Updated 3:23 p.m.
Aurora Police Chief Vanessa Wilson was fired by city officials for not effectively managing the department and working to build morale amid more than two years of turmoil that included the death of Elijah McClain after an arrest and a subsequent state-ordered agreement to reform the agency.
Wilson was known for being engaged and active in the community, and Aurora City Manager Jim Twombly said as much in a statement released Wednesday morning that she “prioritized” outside relations over working inside the agency with 744 sworn officers and a little more than 240 staffers.
“The police chief also needs to effectively engage with staff, build morale, and validate employee feedback,” Twombly said. “To provide the level of public safety that our community deserves, a change in leadership must occur.”
In a statement issued by her lawyer, Wilson said she was grateful for the opportunity.
“I look forward to continue working in law enforcement to ensure transparency, reform, and accountability,” she said.
As chief, Wilson dealt with the aftermath of the death of Elijah McClain
Wilson had been with the department for more than two decades, rising up from patrol through being a division chief. She was the first woman to be named chief in the agency’s history in 2019.
In a statement at the time, Wilson said she would work to restore trust in the community following the August 2019 death of McClain, who was walking home from a convenience store when he was violently arrested and administered ketamine by paramedics.
A few days later, he died. His story was among the nationally high-profile police deaths that summoned thousands of people to the streets — both in Colorado and across the country — in the summer of 2020 calling for national police reform.
The three officers and two paramedics involved in McClain’s arrest face felony charges and the city settled with the McClain family for $15 million.
Wilson's firing was criticized by Elijah McClain's mother, as well as some Aurora lawmakers
Sheneen McClain, Elijah’s mother, called Wilson’s termination disappointing. Wilson had reached out to McClain a number of times to express sympathy. She also invited her to speak to a class of police academy cadets about her family’s experience.
“She was pushing them to do better and they fired her because they don’t want to do better,” she said. “She’s not a cheerleader. I don’t know why they would expect her to be a cheerleader.”

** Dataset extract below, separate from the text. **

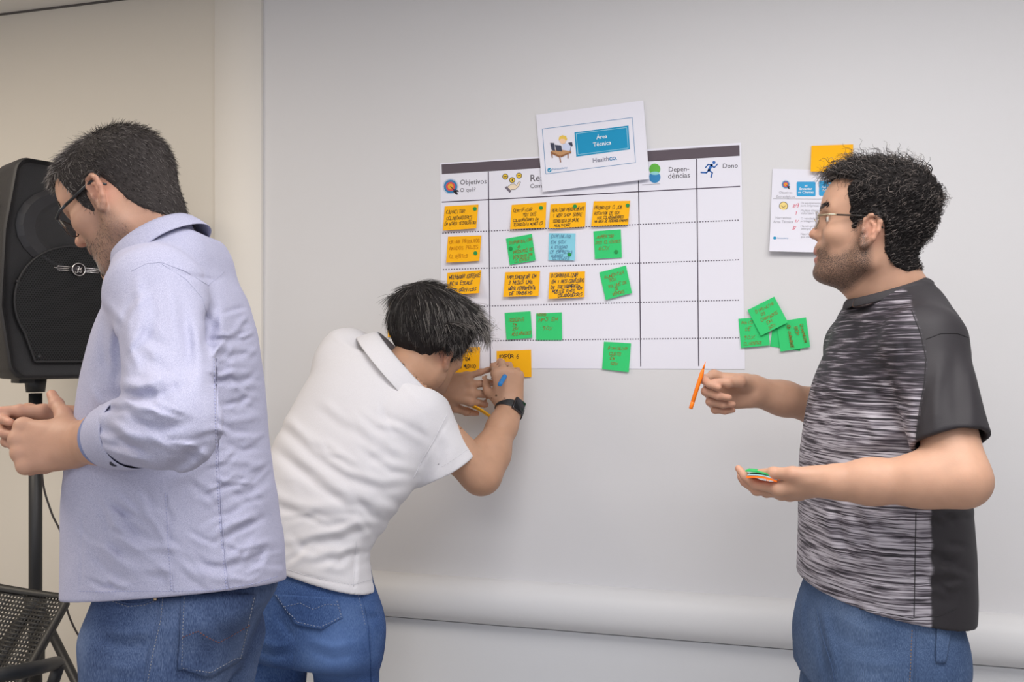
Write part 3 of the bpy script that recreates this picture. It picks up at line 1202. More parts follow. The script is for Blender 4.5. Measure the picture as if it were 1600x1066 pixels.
GL = {'A': '00 26 40|11 31', 'B': '00 06 26 35 24 03|24 42 41 30 00', 'C': '45 36 16 04 02 10 30 41', 'D': '00 06 26 44 42 20 00', 'E': '46 06 00 40|03 33', 'F': '46 06 00|03 33',
      'G': '45 36 16 04 02 10 30 41 43 23', 'H': '00 06|40 46|03 43', 'I': '20 26', 'J': '46 41 30 10 01', 'L': '06 00 40', 'M': '00 06 22 46 40', 'N': '00 06 40 46', 'O': '16 04 02 10 30 42 44 36 16',
      'P': '00 06 36 45 44 33 03', 'Q': '16 04 02 10 30 42 44 36 16|21 40', 'R': '00 06 36 45 44 33 03|23 40', 'S': '45 36 16 05 14 33 42 30 10 01', 'T': '06 46|26 20', 'U': '06 02 10 30 42 46',
      'V': '06 20 46', 'W': '06 10 23 30 46', 'X': '00 46|06 40', 'Y': '06 23 46|23 20', 'Z': '06 46 00 40', '0': '16 04 02 10 30 42 44 36 16', '1': '15 26 20', '2': '05 16 36 44 00 40', '3': '06 36 45 34 13|33 42 30 00',
      '5': '46 06 03 33 42 30 00', '6': '36 14 02 10 30 42 33 02', '7': '06 46 10', '9': '34 14 05 16 36 45 34 20', '%': '00 46|05 15|31 41', '/': '00 46', '-': '13 33', '.': '20 21', ':': '21 22|24 25',
      'a': '33 13 02 11 21 33 30|33 31 40', 'c': '33 13 02 11 31', 'd': '33 13 02 10 31|36 30', 'e': '02 32 23 13 02 10 30', 'i': '23 20|24 25', 'm': '00 03 12 13 10|12 23 33 30', 'n': '00 03|02 13 33 30',
      'o': '13 02 10 30 32 23 13', 'r': '00 03|02 13 33', 's': '33 13 02 31 20 00', 't': '25 20 30|13 33', 'u': '03 01 10 30|33 30', 'v': '03 20 43', 'z': '03 33 00 30', 'p': '03 0-|03 23 32 21 01', 'l': '26 20 30', '&': '40 05 16 25 01 10 31'}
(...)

Several Aurora elected leaders agreed with McClain on Wednesday, saying Wilson’s departure is an insult to the police reform work taking place in Aurora.
A statement released by Iman Jodeh, Naquetta Ricks, Mandy Lindsay, Mike Weissman, Dafna Michaelson Jenet and state Sens. Rhonda Fields and Janet Buckner condemned the decision saying Wilson was making in-roads in the city’s communities of color to trust police again.

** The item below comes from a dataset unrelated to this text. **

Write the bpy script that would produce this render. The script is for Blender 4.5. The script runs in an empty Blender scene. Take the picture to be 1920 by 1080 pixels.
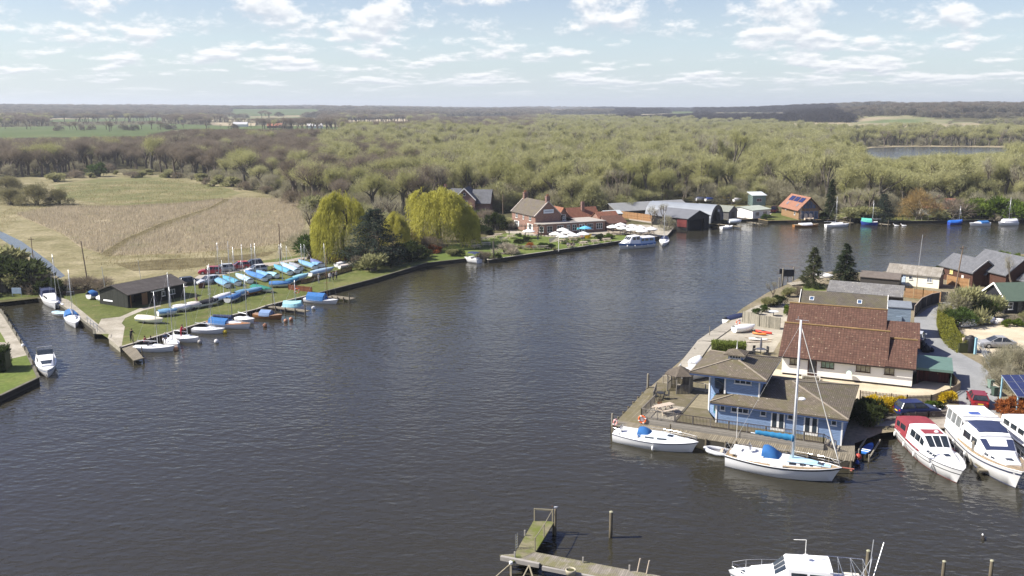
import bpy, bmesh, math, random
import numpy as np
from mathutils import Vector, Matrix, noise
from mathutils.geometry import delaunay_2d_cdt
R = math.radians
random.seed(7); rng = np.random.default_rng(7)
scene = bpy.context.scene
COL = scene.collection

# ---------------------------------------------------------------- camera
CAMH = 32.0; F = 1720.0; PITCH = math.atan(338 / F)
cam = bpy.data.cameras.new('camera'); cam.sensor_width = 36; cam.lens = F / 1920 * 36
cam.clip_start = .5; cam.clip_end = 30000
camo = bpy.data.objects.new('camera', cam); COL.objects.link(camo)
camo.location = (0, 0, CAMH); camo.rotation_euler = (math.pi / 2 - PITCH, 0, 0)
scene.camera = camo
# ---------------------------------------------------------------- light
SUN_EL = 43.0; SUN_AZ = 267.0            # azimuth clockwise from +Y
w = bpy.data.worlds.new('World'); scene.world = w; w.use_nodes = True
nt = w.node_tree; N = nt.nodes; Lk = nt.links
bg = N['Background']; bg.inputs['Strength'].default_value = .08
sky = N.new('ShaderNodeTexSky'); sky.sky_type = 'NISHITA'; sky.sun_disc = False
sky.sun_elevation = R(SUN_EL); sky.sun_rotation = R(SUN_AZ); sky.altitude = 0
sky.air_density = 1.0; sky.dust_density = .8; sky.ozone_density = 1.3
def wn(t, **k):
    n = N.new(t)
    for a, b in k.items(): setattr(n, a, b)
    return n
def wmath(op, a, b=None, clamp=False):
    n = wn('ShaderNodeMath', operation=op, use_clamp=clamp)
    for i, v in enumerate((a, b)):
        if v is None: continue
        if isinstance(v, (int, float)): n.inputs[i].default_value = v
        else: Lk.new(v, n.inputs[i])
    return n.outputs[0]
tc = wn('ShaderNodeTexCoord'); sep = wn('ShaderNodeSeparateXYZ'); Lk.new(tc.outputs['Generated'], sep.inputs[0])
az = wmath('ARCTAN2', sep.outputs[0], sep.outputs[1])
el = wmath('MAXIMUM', sep.outputs[2], 0.0)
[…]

“She held officers who engaged in misconduct accountable, and refused to tolerate the status quo that the attorney general’s investigation found consistently endangered the lives of Black and Brown people in Aurora,” the statement said. “We will not go back. Aurora needs a police chief who will continue these critical reforms to eradicate the department’s clearly documented pattern of racist policing and targeting of people of color.”
Qusair Mohamedbhai, a civil rights lawyer who represents McClain and Kyle Vinson, who was beat up last year by two Aurora officers who were then swiftly reported to prosecutors by Wilson, called her termination a regression because the “ink has barely dried” on the consent decree.
“Aurora has unfortunately not learned from the recent $15 million Elijah McClain settlement,” he said.
Reforms, high turnover, rising crime
In 2020, state Attorney General Phil Weiser launched a patterns and practices investigation into the Aurora Police Department in wake of McClain’s death.
That investigation found that the police department had repeatedly violated state and federal law with racist policing practices. The agency entered into a consent decree with agreements to reform use of force and training late last year.
In a statement on Wednesday, Weiser thanked her for her service.
“The consent decree requiring improvement of policing and building trust in law enforcement in Aurora is with the city of Aurora, not any one person or agency,” he said.
During her tenure, Wilson repeatedly tried to call out officers who broke laws or didn’t conduct themselves professionally. She held a large press conference when two officers violently arrested another unarmed person suspected of trespass and referred their cases to the district attorney for prosecution. She also put out press releases every time an officer was fired.
Amid all that, almost 100 officers left the agency in the last year, according to city records.
And, simultaneously, the city has weathered a rapid increase in violent crime — including last November when 16 teenagers were shot in 20 days. There were 45 homicides in Aurora last year, according to the police department. In the first four months of this year, they’ve had 12.